Uno se aferra a viejas costumbres, quizá por temor a no comprender las nuevas, como nos agarramos a cualquier saliente cuando intentan echarnos de alguna parte, circunstancia que puede ocurrir, antes o después. Mi valor personal y mi enteco bolsillo impiden que use sombreros, así es que me las arreglo con una gorra de visera todo uso, que me quito en lugares cerrados, al saludar a una señora en la calle y, por supuesto, en los ascensores. Reconozco que es un gesto arcaico; he visto multitud de hombres -la mayoría extranjeros, gracias a Dios- circular por el Museo del Prado con el güito encasquetado, como si fuera decente contemplar, cubierto, el retrato del príncipe Baltasar Carlos o La carga de los mamelucos. Pues sí, es posible.Por razones similares he recuperado la antigua cortesía de esperar o despedir a la gente que estimo y cae por Madrid de vez en cuando. Ir al aeropuerto supone un gasto en taxi de cierta consideración, pero allano todo escrúpulo si el viajero llega por ferrocarril. Renueva hondas sensaciones, más sabrosas si se trata de la antigua estación del Mediodía, rebautizada -creo que innecesariamente- como Puerta de Atocha. De allí, además de otros convoyes, sale y parte el lujuriante AVE, lanzadera entre Madrid y Sevilla, la otra gran capital de nuestro fugaz y fulgurante imperio mundial.
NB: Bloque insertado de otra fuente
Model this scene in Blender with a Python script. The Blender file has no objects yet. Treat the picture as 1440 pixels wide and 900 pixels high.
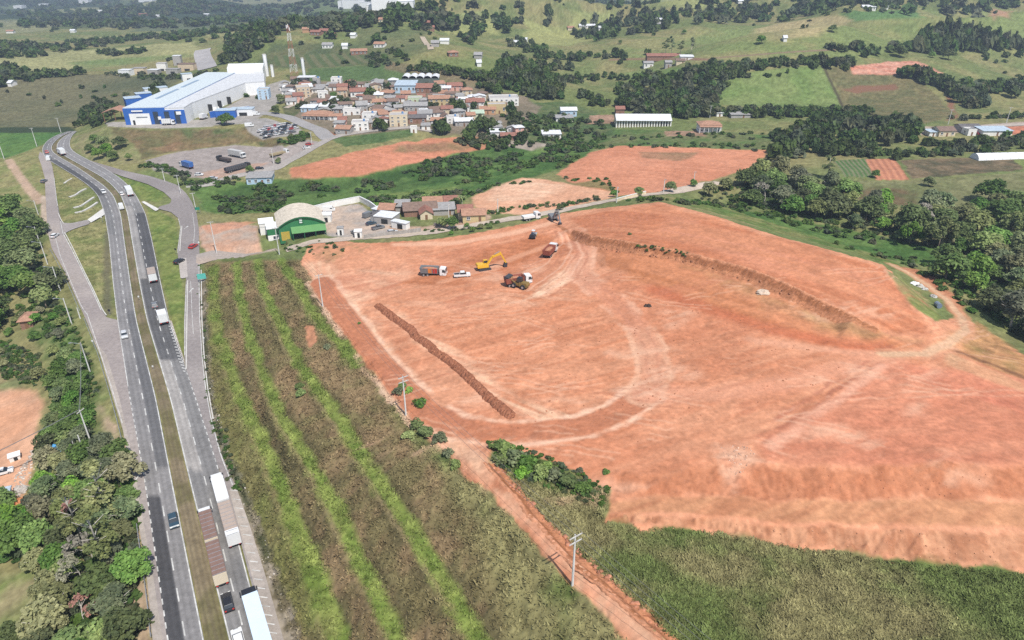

Hace tiempo que no visito la vieja estación del Norte, ya fuera de servicio, cuyo soleado recuerdo puebla mi niñez. La de Chamartín es, decididamente, fea, desprovista de encanto, de garbo y de nobleza. Ésta de Atocha, en cambio, invita a volver, se abandona con pena, se arriba con gusto, sin echar de menos el jadeo vaporoso de las locomotoras, ni la estridencia del silbato. Aunque el pasajero se cuida poco de otra cosa que no sea subir o bajar del vagón. Quienes, de verdad, disfrutamos somos los acompañantes, especialmente cuando el deudo o el amigo ha partido. Suelo llegar con tiempo y, ya solo, me quedo brujuleando por los andenes y vestíbulos. La parte moderna es funcional y misteriosa, una sucesión de planos, pasarelas aéreas y niveles enlazados por escaleras mecánicas. La hermosa estructura de hierro que alzó el ingeniero Eiffel alberga ahora un hermoso jardín, un gigantesco invernadero, con altivos cocoteros que alzan la lejana copa cerca del techo curvo. El ambiente está permanentemente humedecido por conducciones de vapor de agua, exhalada en esta enorme estufa. Es el lugar excelente para escapar de la reseca y contaminada atmósfera madrileña. Sobre las vías desterradas hay paseos pavimentados con grandes baldosas que un piquete de limpiadores mantiene impolutas; asientos corridos de piedra, lugar para adultos y jubilados, algún mendigo sigiloso y dos o tres parejas de guardia, que parecen abrazadas desde el amanecer. Se echa de menos -como ocurre meticulosamente en el vecino Botánico- la pedagógica identificación de estas lejanas plantas, su laborioso nombre latino en un letrero.

Durante las horas punta -varias, en cada jornada- se advierte un intenso tráfico de personas, en silenciosas oleadas, multitud que se desplaza diestramente por los pasajes, para descender hasta los andenes. Cada quien sabe a donde va y el apresuramiento es mayor en una de las dos estaciones que se desdoblan ahí: la de largo recorrido y ésta de cercanías, que antes fue modesto apeadero. Fluido ajetreo, convoyes a los pueblos de la provincia, algún Talgo que viene de Alicante y se cuela entre los trenes de la sierra.

El acierto arquitectónico está en la grandiosidad de los espacios, el derroche aéreo que, sin embargo, no produce desamparo. En lugares determinados se abren cafeterías, lugares de venta de libros, revistas, periódicos, hay al menos una tienda de gafas de sol, feliz iniciativa que quizá tenga éxito; un lotero distribuye el espejismo de la azarosa fortuna, varias expendedurías de recuerdos, el estanco que no falte, artilugios que proporcionan bebidas refrescantes, cerveza, inclasificables cafés, comercio de golosinas, pasteles, bombones de consumo itinerante, con amplias salas de espera, cálidas en estos días invernales, donde la gente entretiene la paciencia. Y, supongo, una invisible nómina de cacos y timadores, porque en esta bendita tierra, al borde del tercer milenio, aún se propina el tocomocho a los catetos.